A British-Australian academic who spent two years in prison in Iran said on Tuesday she was kept in solitary confinement for seven months, in what she described as “psychological torture” that left her searching for a way to commit suicide.

Kylie Moore-Gilbert, who was detained in Iran in 2018 and sentenced to 10 years in prison on espionage charges, was released late last year in exchange for three Iranians who had been detained abroad.

Speaking for the first time publicly, Moore-Gilbert told Sky News Australia she was kept in a tiny cell with only a telephone linked to her prison guards.

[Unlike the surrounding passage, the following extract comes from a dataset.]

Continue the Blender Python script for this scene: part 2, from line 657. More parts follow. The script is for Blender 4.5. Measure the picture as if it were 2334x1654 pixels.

“You go completely insane. It is so damaging. I felt physical pain,” she said.

A specialist in Middle East politics at the University of Melbourne, she said her mental health deteriorated after two weeks. “I thought, if I could I would kill myself.”

After nine months imprisonment, Moore-Gilbert was sentenced to 10 years in prison, which she challenged through a series of hunger strikes.

Out of hopelessness and desperation, she once attempted to escape. “One day I was just like, ‘You know what? I’m going to do it. I have nothing to lose’,” she told Sky News.

“There were spikes on part of the wall, so I just took some socks with me and put them over my hands and then grabbed onto them, hoping they weren’t too sharp.”

Once on the roof of the prison, Moore-Gilbert said she could have scaled down the walls and made a run for a nearby town.

However, she decided not to proceed as she was in a prison uniform, didn’t speak the local language and feared how they would punish her when she was recaptured.

Eventually she was released in a prisoner swap and, now back in Australia, Moore-Gilbert says she is focused on her recovery.